La fase dell’evangelizzazione sistematica dell’Africa nera cominciò dunque nel XIX secolo, periodo caratterizzato da un impegno straordinario dispiegato dai grandi apostoli e promotori della Missione africana, come Daniele Comboni (1831-1881).

Fu un periodo di splendida e rapida crescita della Chiesa in Africa, crescita dovuta non solo alla dedizione eroica di generazioni di missionari disinteressati, che hanno trasmesso la fede cristiana agli Africani, ma anche ai degni figli d’Africa, i collaboratori locali dei missionari occidentali, i catechisti: questi valorosi interpreti ed eroi del Vangelo.

Insieme ai missionari, essi furono i pionieri della prima evangelizzazione del continente nero. È su questi catechisti che ha gravato l’avvenire della missione africana. Qui si realizzava in qualche modo l’auspicio o il motto di Daniele Comboni: «Salvare l’Africa con gli Africani».

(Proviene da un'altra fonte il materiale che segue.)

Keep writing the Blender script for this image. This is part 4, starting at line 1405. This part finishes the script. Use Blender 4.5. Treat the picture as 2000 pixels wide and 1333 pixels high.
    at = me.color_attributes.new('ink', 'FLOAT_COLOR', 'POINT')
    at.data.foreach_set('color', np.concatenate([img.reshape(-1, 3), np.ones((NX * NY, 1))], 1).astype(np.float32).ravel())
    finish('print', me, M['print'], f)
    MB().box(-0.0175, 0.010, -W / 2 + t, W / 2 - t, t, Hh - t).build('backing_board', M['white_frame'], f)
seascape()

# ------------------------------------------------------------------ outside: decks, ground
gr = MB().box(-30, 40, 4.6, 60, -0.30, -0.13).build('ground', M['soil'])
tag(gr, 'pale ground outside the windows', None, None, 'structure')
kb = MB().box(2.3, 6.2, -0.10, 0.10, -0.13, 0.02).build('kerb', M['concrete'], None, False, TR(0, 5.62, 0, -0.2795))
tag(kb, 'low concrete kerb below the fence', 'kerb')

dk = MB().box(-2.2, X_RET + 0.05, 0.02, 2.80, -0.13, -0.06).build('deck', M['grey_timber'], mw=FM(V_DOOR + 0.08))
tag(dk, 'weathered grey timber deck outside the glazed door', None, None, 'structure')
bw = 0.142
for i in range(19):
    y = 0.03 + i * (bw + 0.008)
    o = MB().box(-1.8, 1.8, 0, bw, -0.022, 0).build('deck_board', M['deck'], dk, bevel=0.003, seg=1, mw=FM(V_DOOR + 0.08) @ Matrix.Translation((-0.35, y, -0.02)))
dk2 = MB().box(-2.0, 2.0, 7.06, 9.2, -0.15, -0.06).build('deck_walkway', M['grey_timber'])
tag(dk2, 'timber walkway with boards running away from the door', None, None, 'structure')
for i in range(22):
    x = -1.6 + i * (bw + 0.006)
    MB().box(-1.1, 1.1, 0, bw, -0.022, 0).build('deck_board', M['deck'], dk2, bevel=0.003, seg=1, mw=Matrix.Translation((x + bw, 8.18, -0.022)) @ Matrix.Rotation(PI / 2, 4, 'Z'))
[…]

Fare il catechismo, insegnando la dottrina cristiana e la preghiera, non era affatto il solo compito dei catechisti. Si trattava anche e soprattutto per ogni catechista di rendere testimonianza con la propria vita cristiana, in un mondo a regime pagano, per rendere credibile il messaggio evangelico e giustificare la fede cristiana. L’attività di catechista doveva dunque essere portata a compimento con uno zelo ardente e generoso.

Questa forma d’apostolato laico è stata particolarmente importante al tempo della prima evangelizzazione missionaria. Molti catechisti vi consacravano tutta la loro vita, nel loro proprio villaggio o in villaggi vicini e a volte lontani. In genere, prima dell’arrivo dei missionari per la fondazione delle missioni, erano anzitutto i catechisti all’opera sul posto. Essi radunavano i fedeli per la celebrazione della domenica, della via crucis e la recita del rosario; essi preparavano i catecumeni ai sacramenti, facevano da interpreti, erano direttori di coro e a volte aiutavano il Sacerdote nel servizio all’altare; erano sempre loro i maestri alla scuola cattolica. Uomini tutto-fare!

Sono davvero questi primi catechisti in terra di missione che hanno saputo portare il nobile titolo di «catechisti» per eccellenza. Il loro contributo all’impianto della Chiesa in terra africana non è più da dimostrare e il loro ruolo è stato molto decisivo. È in questo contesto e in questa dinamica in cui certi Africani erano già i propri missionari dei loro fratelli che conviene collocare e comprendere la vita, l’opera e il martirio dei Beati Davide Okelo e Gildo Irwa, catechisti e martiri dell’Uganda che hanno testimoniato la loro fede fino all’accettazione della morte. Noi speriamo che essi siano presto iscritti nel catalogo dei Santi per essere onorati piamente e devotamente nella Chiesa universale.

Molti altri catechisti, non martiri, la cui fedeltà alla fede non è stata causa di patimenti e di morte, avrebbero anche potuto vedere introdotta la loro causa in vista del riconoscimento da parte della Chiesa della loro santità e esserne proposti come modelli, poiché la maggior parte di essi, fino a tempi molto recenti, hanno vissuto le virtù eroiche proprie della santità.

Ma non è sempre necessario essere stati ufficialmente annoverati tra i Santi per essere considerati come testimoni autentici della fede cristiana. Importa tuttavia evocare la loro memoria affinché si imitino la loro fede e il loro zelo nella diffusione del Vangelo. La loro storia non deve essere dimenticata, poiché essa conferisce alla Chiesa africana una meravigliosa nota «apostolica» da imitare e perpetuare. Il granellino che essi hanno seminato ha portato frutti abbondanti. Ne è testimone il fatto che, in circa due soli secoli, il numero di cattolici, di circoscrizioni ecclesiastiche e di membri autoctoni del clero ha conosciuto una crescita molto rapida e considerevole.

Tutto ciò è dono di Dio, poiché nessuno sforzo umano potrebbe compiere una tale opera in così breve tempo. La Chiesa africana non può che cantare con la Vergine Maria: «L’Onnipotente ha fatto per me meraviglie, santo è il suo nome» (Lc. 1,49).